SHORT PROBLEM
The lines below are to be quoted exactly, from the first through the one that contains "pl['kind'] = 'structure'".
Start
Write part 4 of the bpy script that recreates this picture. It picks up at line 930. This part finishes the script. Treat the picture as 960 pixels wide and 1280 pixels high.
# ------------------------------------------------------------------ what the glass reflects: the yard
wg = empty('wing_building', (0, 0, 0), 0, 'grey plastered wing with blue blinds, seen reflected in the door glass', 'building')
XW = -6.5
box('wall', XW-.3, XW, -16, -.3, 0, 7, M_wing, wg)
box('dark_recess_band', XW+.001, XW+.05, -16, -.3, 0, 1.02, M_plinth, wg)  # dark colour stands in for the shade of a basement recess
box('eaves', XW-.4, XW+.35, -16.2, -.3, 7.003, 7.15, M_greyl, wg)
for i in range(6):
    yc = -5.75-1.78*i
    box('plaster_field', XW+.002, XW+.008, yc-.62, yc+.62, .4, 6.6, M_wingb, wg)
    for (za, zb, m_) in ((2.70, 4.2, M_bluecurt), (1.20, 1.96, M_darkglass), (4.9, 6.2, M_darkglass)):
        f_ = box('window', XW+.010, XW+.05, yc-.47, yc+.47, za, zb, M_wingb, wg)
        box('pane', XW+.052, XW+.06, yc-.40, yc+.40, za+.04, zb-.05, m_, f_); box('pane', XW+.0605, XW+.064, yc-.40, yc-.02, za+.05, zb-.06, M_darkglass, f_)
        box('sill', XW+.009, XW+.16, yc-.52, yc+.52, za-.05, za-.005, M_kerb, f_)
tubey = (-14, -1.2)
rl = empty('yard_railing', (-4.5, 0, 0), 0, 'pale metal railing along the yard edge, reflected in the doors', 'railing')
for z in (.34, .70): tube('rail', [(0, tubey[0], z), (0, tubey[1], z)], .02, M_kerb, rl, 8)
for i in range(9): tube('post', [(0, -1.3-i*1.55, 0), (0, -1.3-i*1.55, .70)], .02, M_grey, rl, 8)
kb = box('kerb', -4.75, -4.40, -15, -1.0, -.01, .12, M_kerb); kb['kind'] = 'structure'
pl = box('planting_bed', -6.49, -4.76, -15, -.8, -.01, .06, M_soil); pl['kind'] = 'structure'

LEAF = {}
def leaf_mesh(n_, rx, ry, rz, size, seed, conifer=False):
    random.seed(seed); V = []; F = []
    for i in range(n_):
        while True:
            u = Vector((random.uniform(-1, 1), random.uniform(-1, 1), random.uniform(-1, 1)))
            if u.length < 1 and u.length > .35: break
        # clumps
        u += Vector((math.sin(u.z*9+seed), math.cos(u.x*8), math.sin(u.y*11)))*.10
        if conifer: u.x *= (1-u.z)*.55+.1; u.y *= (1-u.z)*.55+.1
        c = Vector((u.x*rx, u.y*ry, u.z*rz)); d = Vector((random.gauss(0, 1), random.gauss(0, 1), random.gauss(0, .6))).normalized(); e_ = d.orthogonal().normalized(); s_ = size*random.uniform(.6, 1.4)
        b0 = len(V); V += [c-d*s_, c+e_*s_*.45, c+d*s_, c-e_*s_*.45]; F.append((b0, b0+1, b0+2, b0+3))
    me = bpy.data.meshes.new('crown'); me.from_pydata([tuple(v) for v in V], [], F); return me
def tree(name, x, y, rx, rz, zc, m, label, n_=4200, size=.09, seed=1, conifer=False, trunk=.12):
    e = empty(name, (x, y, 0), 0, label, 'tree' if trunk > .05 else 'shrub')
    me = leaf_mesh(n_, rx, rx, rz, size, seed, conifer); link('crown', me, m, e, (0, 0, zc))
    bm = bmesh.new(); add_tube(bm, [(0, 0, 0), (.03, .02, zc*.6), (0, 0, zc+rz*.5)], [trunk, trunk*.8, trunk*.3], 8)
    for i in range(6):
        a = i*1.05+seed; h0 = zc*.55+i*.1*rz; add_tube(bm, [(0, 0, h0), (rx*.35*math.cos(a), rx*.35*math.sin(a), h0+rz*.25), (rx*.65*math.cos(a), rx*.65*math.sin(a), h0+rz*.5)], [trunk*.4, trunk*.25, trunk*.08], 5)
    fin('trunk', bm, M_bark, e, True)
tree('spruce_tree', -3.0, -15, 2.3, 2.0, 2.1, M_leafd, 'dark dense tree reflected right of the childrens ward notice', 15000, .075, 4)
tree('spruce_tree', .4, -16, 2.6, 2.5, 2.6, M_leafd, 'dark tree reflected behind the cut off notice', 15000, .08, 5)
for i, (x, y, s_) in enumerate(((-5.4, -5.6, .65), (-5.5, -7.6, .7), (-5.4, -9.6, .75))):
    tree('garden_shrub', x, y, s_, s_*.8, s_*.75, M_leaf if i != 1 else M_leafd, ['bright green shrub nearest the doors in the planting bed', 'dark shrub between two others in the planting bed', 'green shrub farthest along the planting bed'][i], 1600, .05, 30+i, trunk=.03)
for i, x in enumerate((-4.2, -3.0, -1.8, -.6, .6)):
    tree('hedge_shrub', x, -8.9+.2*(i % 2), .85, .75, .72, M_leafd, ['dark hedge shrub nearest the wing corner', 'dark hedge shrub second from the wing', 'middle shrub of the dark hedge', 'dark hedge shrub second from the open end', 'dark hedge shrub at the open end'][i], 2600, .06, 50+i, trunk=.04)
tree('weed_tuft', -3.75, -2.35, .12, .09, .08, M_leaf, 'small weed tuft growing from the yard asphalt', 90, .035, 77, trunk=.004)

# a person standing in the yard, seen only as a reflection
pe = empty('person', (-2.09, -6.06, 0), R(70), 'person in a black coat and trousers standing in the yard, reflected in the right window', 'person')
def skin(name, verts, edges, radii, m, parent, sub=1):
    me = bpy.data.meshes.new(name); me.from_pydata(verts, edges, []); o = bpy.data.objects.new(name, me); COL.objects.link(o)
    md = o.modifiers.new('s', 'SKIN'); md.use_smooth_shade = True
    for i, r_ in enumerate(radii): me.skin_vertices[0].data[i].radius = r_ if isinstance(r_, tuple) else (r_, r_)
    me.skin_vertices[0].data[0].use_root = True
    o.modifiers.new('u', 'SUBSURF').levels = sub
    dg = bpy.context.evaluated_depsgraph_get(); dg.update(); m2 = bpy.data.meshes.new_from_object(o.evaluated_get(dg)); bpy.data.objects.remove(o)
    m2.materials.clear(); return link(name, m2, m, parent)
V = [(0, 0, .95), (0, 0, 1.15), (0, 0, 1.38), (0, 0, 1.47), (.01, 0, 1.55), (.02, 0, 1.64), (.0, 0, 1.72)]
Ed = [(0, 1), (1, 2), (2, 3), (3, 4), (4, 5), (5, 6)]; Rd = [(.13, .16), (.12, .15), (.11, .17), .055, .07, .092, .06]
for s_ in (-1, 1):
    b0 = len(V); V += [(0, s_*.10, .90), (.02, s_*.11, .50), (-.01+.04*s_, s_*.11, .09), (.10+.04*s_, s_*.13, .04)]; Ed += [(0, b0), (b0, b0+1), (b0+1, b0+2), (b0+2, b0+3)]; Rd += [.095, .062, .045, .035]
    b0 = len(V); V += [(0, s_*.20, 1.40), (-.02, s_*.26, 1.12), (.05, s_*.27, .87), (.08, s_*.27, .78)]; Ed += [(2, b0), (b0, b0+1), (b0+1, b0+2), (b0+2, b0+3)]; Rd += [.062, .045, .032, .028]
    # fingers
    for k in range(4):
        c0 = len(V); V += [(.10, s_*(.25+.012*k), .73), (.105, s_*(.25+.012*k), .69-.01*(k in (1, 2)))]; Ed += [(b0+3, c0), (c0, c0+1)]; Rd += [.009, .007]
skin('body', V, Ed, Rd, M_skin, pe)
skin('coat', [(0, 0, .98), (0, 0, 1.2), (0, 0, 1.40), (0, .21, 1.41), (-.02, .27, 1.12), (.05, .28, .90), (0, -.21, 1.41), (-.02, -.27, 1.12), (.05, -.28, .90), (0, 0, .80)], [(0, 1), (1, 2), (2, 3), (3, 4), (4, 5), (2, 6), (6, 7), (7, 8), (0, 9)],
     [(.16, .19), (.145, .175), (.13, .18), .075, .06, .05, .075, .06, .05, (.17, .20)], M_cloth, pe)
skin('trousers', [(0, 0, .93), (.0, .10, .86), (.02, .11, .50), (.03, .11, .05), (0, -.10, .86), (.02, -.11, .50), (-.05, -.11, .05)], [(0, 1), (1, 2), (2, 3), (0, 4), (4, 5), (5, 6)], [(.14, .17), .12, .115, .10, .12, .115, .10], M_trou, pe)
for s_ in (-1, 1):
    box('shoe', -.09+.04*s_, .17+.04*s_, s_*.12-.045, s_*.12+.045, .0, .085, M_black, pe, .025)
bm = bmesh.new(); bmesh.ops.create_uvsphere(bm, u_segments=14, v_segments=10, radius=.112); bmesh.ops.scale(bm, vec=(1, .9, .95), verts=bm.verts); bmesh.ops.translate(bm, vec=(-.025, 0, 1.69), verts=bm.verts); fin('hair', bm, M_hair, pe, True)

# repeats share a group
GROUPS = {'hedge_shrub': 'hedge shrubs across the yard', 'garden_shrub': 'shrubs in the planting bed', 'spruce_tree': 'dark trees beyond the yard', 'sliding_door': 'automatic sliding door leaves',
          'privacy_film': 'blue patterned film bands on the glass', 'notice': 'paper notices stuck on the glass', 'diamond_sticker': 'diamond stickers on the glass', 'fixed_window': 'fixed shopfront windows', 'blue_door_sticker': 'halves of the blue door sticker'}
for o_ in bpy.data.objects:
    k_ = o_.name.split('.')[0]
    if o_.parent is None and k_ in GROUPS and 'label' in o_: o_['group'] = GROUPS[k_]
End
EXERCISE SOLUTION
Write part 4 of the bpy script that recreates this picture. It picks up at line 930. This part finishes the script. Treat the picture as 960 pixels wide and 1280 pixels high.
# ------------------------------------------------------------------ what the glass reflects: the yard
wg = empty('wing_building', (0, 0, 0), 0, 'grey plastered wing with blue blinds, seen reflected in the door glass', 'building')
XW = -6.5
box('wall', XW-.3, XW, -16, -.3, 0, 7, M_wing, wg)
box('dark_recess_band', XW+.001, XW+.05, -16, -.3, 0, 1.02, M_plinth, wg)  # dark colour stands in for the shade of a basement recess
box('eaves', XW-.4, XW+.35, -16.2, -.3, 7.003, 7.15, M_greyl, wg)
for i in range(6):
    yc = -5.75-1.78*i
    box('plaster_field', XW+.002, XW+.008, yc-.62, yc+.62, .4, 6.6, M_wingb, wg)
    for (za, zb, m_) in ((2.70, 4.2, M_bluecurt), (1.20, 1.96, M_darkglass), (4.9, 6.2, M_darkglass)):
        f_ = box('window', XW+.010, XW+.05, yc-.47, yc+.47, za, zb, M_wingb, wg)
        box('pane', XW+.052, XW+.06, yc-.40, yc+.40, za+.04, zb-.05, m_, f_); box('pane', XW+.0605, XW+.064, yc-.40, yc-.02, za+.05, zb-.06, M_darkglass, f_)
        box('sill', XW+.009, XW+.16, yc-.52, yc+.52, za-.05, za-.005, M_kerb, f_)
tubey = (-14, -1.2)
rl = empty('yard_railing', (-4.5, 0, 0), 0, 'pale metal railing along the yard edge, reflected in the doors', 'railing')
for z in (.34, .70): tube('rail', [(0, tubey[0], z), (0, tubey[1], z)], .02, M_kerb, rl, 8)
for i in range(9): tube('post', [(0, -1.3-i*1.55, 0), (0, -1.3-i*1.55, .70)], .02, M_grey, rl, 8)
kb = box('kerb', -4.75, -4.40, -15, -1.0, -.01, .12, M_kerb); kb['kind'] = 'structure'
pl = box('planting_bed', -6.49, -4.76, -15, -.8, -.01, .06, M_soil); pl['kind'] = 'structure'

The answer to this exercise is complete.